The seas were bumpy, created by the waves rebounding the rocky cliffs hitting the outer islands. I was paddling unprotected waters and the steady breeze from the preceding days was sending a decent swell in my direction. My paddling companion Petra was a little concerned as her paddling experience was mostly limited to very different waters of land locked Austrian lakes; the last time she paddled salt water was in Pacific Ocean, Australia.
Rounding the South-East point still presented non land-able locations for a camp. The map showed a little cove but I was having a bit of trouble finding it; after all with 30.000 islands in the Stockholm archipelago alone I was now having doubts that I was in the right place… And suddenly there it was, as promised by my little map, a fantastic sheltered bay of polished granite.
The action of the glacier of the last Ice Age some 11.000 years ago managed to shape this very hard granite into smooth rocky waves. The location of this island away from the mainland prevented a lot of vegetation from taking hold and the winter storms have dwarfed and shaped the small trees. The presence of this windy place was palpable; I felt exposed and vulnerable here. The skies turned to dark clouds and storms could be seen approaching.

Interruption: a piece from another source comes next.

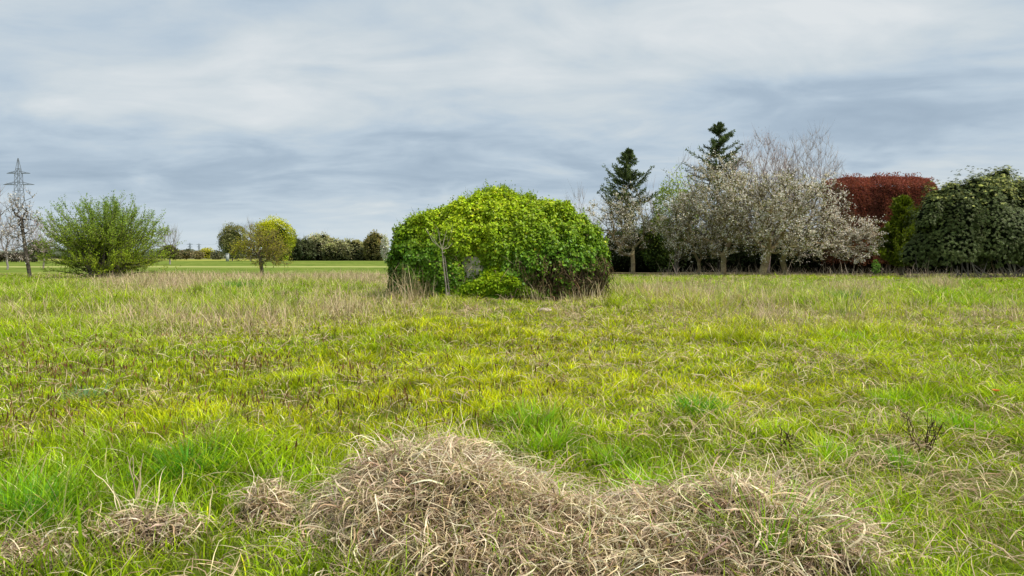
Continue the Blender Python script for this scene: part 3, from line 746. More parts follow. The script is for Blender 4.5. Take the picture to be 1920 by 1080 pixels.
def conifer(px, d, top, bot, half_w, label, seed, col=(.095, .13, .05), nbr=115, group='dark conifers rising behind the blossom', lean=0):
    rng = rng_(seed); x = X(px, d); h = Z(top, d); z0 = max(.8, Z(bot, d)); t = thing('conifer_tree', (x, d, 0), label, 'tree', group)
    bt, bc = Buf(), Buf(); st = stem_pts(rng, x, d, h * .98, 9, (lean, 0), .05, -.05); path_tube(bt, st, np.linspace(.22, .02, 9), BARK, 7)
    W = half_w / F * d
    zz = z0 + (h - z0) * rng.uniform(0, 1, nbr) ** .85
    tt = (zz - z0) / (h - z0)
    a = rng.uniform(0, 2 * np.pi, nbr); sect = .25 + 1.15 * noise3(np.cos(a) * 1.8 + 3, np.sin(a) * 1.8 + 3, zz * .7, seed)
    L = W * (1 - tt) ** .75 * sect * rng.uniform(.45, 1.3, nbr) + .15
    K = 6; s = np.linspace(0, 1, K)
    dirh = np.stack([np.cos(a), np.sin(a), 0 * a], 1)
    Q = np.zeros((nbr, K, 3)); ax = np.stack([x + lean * tt, np.full(nbr, d), zz], 1)
    Q[:] = ax[:, None] + dirh[:, None] * (L[:, None] * s)[..., None]; Q[..., 2] += L[:, None] * (-.05 * s + .55 * s ** 2.0) * rng.uniform(.5, 1.4, (nbr, 1))
    for k in range(K - 1): tubes(bc, Q[:, k], Q[:, k + 1], np.full(nbr, .03 * (1 - s[k]) + .008), np.full(nbr, .03 * (1 - s[k + 1]) + .006), np.tile([BARK], (nbr, 1)), 3)
    m = 130; P = along(rng, Q, m); ai = np.repeat(np.arange(nbr), m)
    P += rng.normal(0, .095, P.shape) * np.array([1, 1, .7]); n = len(P)
    axd = dirh[ai] * .7 + rng.normal(0, .5, (n, 3)) + np.array([0, 0, .35])
    cc = jit(rng, col, n, .22, .06) * np.exp(rng.normal(0, .18, nbr))[ai][:, None]
    leaves(bc, rng, P, axd, rng.normal(0, 1, (n, 3)) + np.array([0, 0, .5]), .36 * rng.uniform(.5, 1.2, n), .11 * rng.uniform(.6, 1.3, n), cc)
    bt.build('trunk', M_BARK, t); bc.build('crown', M_LEAF, t)

# ------------------------------------------------------------------ the ivy-buried hut
def ivy_hut():
    rng = rng_(61)
    cx, cy = -.52, 27.2; C = np.array([cx, cy, 0]); A_, B_, CZ = 3.80, 2.75, 3.62
    t = thing('overgrown_hut', (cx, cy, 0), 'hut buried under a bright green mound of ivy, pale wall patch showing', 'hut')
    def surf(d, seed=0):
        """d unit directions -> surface points and outward normals"""
        n = np.where(d[:, 0] < 0, 4.2, 3.0); right = sstep(-.3, .5, d[:, 0])
        a = np.where(d[:, 0] < 0, A_, 3.98); b = B_ + .25 * right * (d[:, 1] < 0)
        e = np.stack([np.abs(d[:, 0] / a), np.abs(d[:, 1] / b), np.abs(d[:, 2] / CZ)], 1)
        r = (e ** n[:, None]).sum(1) ** (-1 / n)
        nor = np.sign(d) * (e ** (n[:, None] - 1)) / np.stack([a, b, np.full(len(d), CZ)], 1)
        p = d * r[:, None]
        k = 1 + .10 * (noise3(p[:, 0] * .6 + 4, p[:, 1] * .6, p[:, 2] * .6, 3) - .5) * 2 * .55 + .045 * (noise3(p[:, 0] * 1.7 + 4, p[:, 1] * 1.7, p[:, 2] * 1.7, 7) - .5) * 2
        # hollow on the front left of centre where the wall shows, tuck at the foot of the right lobe
        front = d[:, 1] < 0
        k = k - front * .11 * np.exp(-((p[:, 0] + .85) / .75) ** 2 - ((p[:, 2] - 1.3) / .9) ** 2)
        k = k - front * .09 * sstep(1.3, .2, p[:, 2]) * sstep(.6, 1.4, p[:, 0])
        p = p * k[:, None]
        p[:, 2] += .52 * np.exp(-((p[:, 0] - .05) / .75) ** 2 - (p[:, 1] / 1.3) ** 2) * sstep(2.4, 3.4, p[:, 2]) 
        p[:, 2] *= 1 - .15 * sstep(-.6, -2.6, p[:, 0])
        return C + p, unit(nor)
    # hut walls inside the growth
    b = Buf(); fx0, fx1 = cx - 2.0, cx + 1.2
    box(b, fx0, fx1, cy - 2.3, cy + 1.7, -.05, 2.0, (.80, .72, .55)); wl = b.build('wall', M_STONE, t); wl['label'] = 'pale weathered concrete wall glimpsed through the ivy'
    # dark core painted as the shade inside the ivy
    hole = lambda p: ((.45 + 1.1 * noise3(p[:, 0] * 4.3, p[:, 2] * 4.3, 2, 4)) * ((p[:, 0] - X(886, 25.0)) / .34) ** 2 + ((p[:, 2] - Z(499, 25.0)) / .42) ** 2 < 1) & (p[:, 1] < cy)
    nu, nv = 90, 34
    th = np.linspace(0, 2 * np.pi, nu, endpoint=False); ph = np.linspace(.01, np.pi / 2, nv); T, PH = np.meshgrid(th, ph)
    d = np.stack([np.sin(PH) * np.cos(T), np.sin(PH) * np.sin(T), np.cos(PH)], -1).reshape(-1, 3)
    p, _ = surf(d); p = C + (p - C) * np.array([.95, .93, .955])
    i = np.arange(nu * nv).reshape(nv, nu); q = np.stack([i[:-1], np.roll(i, -1, 1)[:-1], np.roll(i, -1, 1)[1:], i[1:]], -1).reshape(-1, 4)
    cen = p[q].mean(1); q = q[~hole(cen)]
    bb = Buf(); bb.add(p, q=q, c=(.028, .032, .012))
    # leaves
    N_ = 185000
    d = rng.normal(0, 1, (N_, 3)); d[:, 2] = np.abs(d[:, 2]); d = unit(d * np.array([1.15, .9, 1.0]))
    d = d[(d[:, 1] < .15) | (rng.uniform(0, 1, N_) < .35)]
    p, nor = surf(d); n = len(p)
    p = C + (p - C) * (1 + rng.normal(0, .012, n) - .02)[:, None]
    ppx = p[:, 0] - cx
    bare = sstep(.9, 1.6, ppx) * sstep(1.75, .9, p[:, 2] + .35 * (noise3(ppx * 1.5, p[:, 1], p[:, 2] * 1.5, 12) - .5) * 2) * (p[:, 1] < cy + 1)
    thin = noise3(p[:, 0] * 2.3, p[:, 1] * 2.3, p[:, 2] * 2.3, 15)
    keep = (rng.uniform(0, 1, n) > bare * .60) & ~(hole(p) & (rng.uniform(0, 1, n) < .90)) & (rng.uniform(0, 1, n) < np.clip(1.5 - 1.5 * sstep(.5, .85, thin) * sstep(3.2, 1.2, p[:, 2]), .25, 1))
    p, nor, bare, thin = p[keep], nor[keep], bare[keep], thin[keep]; n = len(p)
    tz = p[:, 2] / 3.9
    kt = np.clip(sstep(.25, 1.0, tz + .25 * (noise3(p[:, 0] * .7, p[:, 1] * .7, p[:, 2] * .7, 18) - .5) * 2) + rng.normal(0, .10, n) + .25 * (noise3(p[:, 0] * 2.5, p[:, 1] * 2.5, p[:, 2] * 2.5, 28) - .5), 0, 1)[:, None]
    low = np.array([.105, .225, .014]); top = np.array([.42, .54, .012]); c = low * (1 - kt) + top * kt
    br = (rng.uniform(0, 1, n) < np.clip(bare * .5 + .02, 0, 1))[:, None]; c = np.where(br, np.array([.12, .095, .03]), c)
    yel = (rng.uniform(0, 1, n) < .03 * kt[:, 0])[:, None]; c = np.where(yel, np.array([.58, .56, .03]), c)
    nn = unit(nor + np.array([0, 0, .35]) + rng.normal(0, .42, (n, 3)))
    ax = rng.normal(0, .55, (n, 3)) + np.array([0, 0, -.75]) + nor * .35
    clump = noise3(p[:, 0] * 3.2, p[:, 1] * 3.2, p[:, 2] * 3.2, 29) + .5 * noise3(p[:, 0] * 7, p[:, 1] * 7, p[:, 2] * 7, 30) - .75
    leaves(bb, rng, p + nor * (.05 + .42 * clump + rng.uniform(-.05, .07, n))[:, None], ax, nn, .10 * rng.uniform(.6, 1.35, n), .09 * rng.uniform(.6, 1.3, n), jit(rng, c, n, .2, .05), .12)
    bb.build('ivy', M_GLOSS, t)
    # bare hanging stems at the foot of the right side
    bs = Buf(); m = 1700
    xs = cx + rng.uniform(.7, 4.0, m); dd = np.stack([(xs - cx) / 3.9, -np.sqrt(np.clip(1 - ((xs - cx) / 4.05) ** 2, .02, 1)) * .72, rng.uniform(.02, .42, m)], 1)
    p, nor = surf(unit(dd)); p = p + nor * rng.uniform(-.12, .10, m)[:, None]; L = rng.uniform(.3, 1.0, m)
    c = jit(rng, np.where(rng.uniform(0, 1, (m, 1)) < .7, np.array([.045, .032, .02]), np.array([.13, .09, .045])), m, .3, .06)
    strands(bs, rng, p, L, rng.uniform(.012, .026, m), rng.uniform(-.3, .4, m) - .9, rng.uniform(-1.6, -.9, m), c, c * .8, 6, .8)
    m = 900; xs = cx + rng.uniform(-3.9, 3.9, m); dd = np.stack([(xs - cx) / 3.9, -np.abs(rng.normal(.6, .2, m)), rng.uniform(.02, .3, m)], 1); p, nor = surf(unit(dd)); p += nor * .08
    c = jit(rng, (.28, .22, .13), m, .3, .06); strands(bs, rng, p, rng.uniform(.3, .8, m), np.full(m, .012), rng.uniform(-1.5, .8, m), rng.uniform(-1.5, 1.2, m), c, c, 5, .8)
    s = bs.build('stems', M_BARK, t); s['label'] = 'bare brown ivy stems hanging at the lower right of the mound'
    # shoots standing off the roof line
    bt = Buf(); m = 420; aa = rng.uniform(-1, 1, m); dd = np.stack([aa, rng.uniform(-.35, .3, m), .35 + .65 * np.sqrt(1 - aa ** 2 * .8)], 1); dd[:, 2] *= rng.uniform(.7, 1, m)
    p, nor = surf(unit(dd)); q_, dv = twigs(bt, rng, p, unit(nor * .5 + np.array([0, 0, .9])), 1, .38, .012, (.22, .2, .1), .3, .35, 4)
    pl = along(rng, q_, 7); rleaf(bt, rng, pl, .07, .05, jit(rng, (.22, .32, .06), len(pl), .2, .05)); bt.build('shoots', M_LEAF, t)
ivy_hut()

def low_shrub(px, py, w, h, dep, col, top, label, seed, n=6000, leaf=.10, name='shrub', d=None):
    rng = rng_(seed); x, y = ground(px, py); y = d or y; x = X(px, y)
    t = thing(name, (x, y, 0), label, 'shrub', None); b = Buf()
    c = np.array([x, y, h * .42]); r = np.array([w / 2, dep / 2, h * .58])
    blob(b, c, r * .70, (.03, .045, .012), .25, seed, zmin=-.02)
    dd = rng.normal(0, 1, (n, 3)); dd[:, 2] = np.abs(dd[:, 2]) - .35; dd = unit(dd)
    k = 1 + .38 * (2 * noise3(dd[:, 0] * 2.2 + 9, dd[:, 1] * 2.2 + 5, dd[:, 2] * 2.2 + 3, seed) - 1) + .2 * (noise3(dd[:, 0] * 6, dd[:, 1] * 6, dd[:, 2] * 6, seed) - .5)
    p = c + dd * r * k[:, None] * rng.uniform(.82, 1.05, (n, 1)); p[:, 2] *= 1.25 - .65 * np.clip(np.abs(p[:, 0] - x - .1 * w) / (w / 2), 0, 1) ** 1.4; ok = p[:, 2] > .02; p, dd = p[ok], dd[ok]; m = len(p)
    kt = np.clip(p[:, 2] / h + rng.normal(0, .25, m), 0, 1)[:, None]; cc = np.array(col) * (1 - kt) + np.array(top) * kt
    leaves(b, rng, p, dd * .5 + rng.normal(0, .6, (m, 3)) - np.array([0, 0, .3]), dd + rng.normal(0, .45, (m, 3)) + np.array([0, 0, .4]), leaf * rng.uniform(.6, 1.3, m), leaf * .8 * rng.uniform(.6, 1.3, m), jit(rng, cc, m, .17, .05), .1)
    b.build('foliage', M_LEAF, t)
    bt = Buf()
    for j in range(7): path_tube(bt, [(x + rng.normal(0, .1), y + rng.normal(0, .1), -.03), (x + rng.normal(0, w * .12), y + rng.normal(0, .15), h * .35), (x + rng.normal(0, w * .25), y + rng.normal(0, .25), h * .8)], [.02, .015, .006], (.14, .1, .06), 5)
    bt.build('stems', M_BARK, t)
low_shrub(925, 566, 3.0, 1.05, 1.2, (.13, .26, .015), (.34, .46, .014), 'bright low leafy bush at the foot of the ivy mound, below the wall patch', 71, 12000, d=24.55)
low_shrub(818, 560, 1.15, 1.75, .9, (.10, .28, .02), (.22, .42, .02), 'fresh green leafy bush behind the staked sapling', 72, 5000, d=24.95)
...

I climbed up a small rocky outcrop and could see lighting in the distance. The storm would be upon us soon and I made sure I secured our tent with extra guidelines anchored to the cracks in the granite. The wind came followed by a downpour and as we lay in the tent, I was glad that I was picky in selecting just the right tent site as small creeks ran down the smooth rocky slopes. We stayed dry and the tent proved to be solid. But as most summer thunderstorms this one did not last and eventually it passed leaving only a few puffy clouds around. The sun was getting lower and the magic hour was approaching (I borrow this term from my early inspirational photographer Galen Rowel. Galen describes the perfect time of the day to take photographs when the light is warm and the shadows long as magic hour). The rock was still wet but we wanted to see the sunset on the other side of the island, facing West.
We took a walk.
In Sweden, at such high latitudes, the sun sets later in the evening and the twilight lasts so much longer than at home in Australia; I did not have to rush to see the landscape in its best light but I could take my time to wonder around and pose to take it all in. Cold enough to wear a wind braking jacket I could feast with my eyes on the sensual soft shapes of granite waves sculpted by ice. A few birds were still trying to catch dinner before darkness fell and I kept on smiling, happy to be present in this magical place.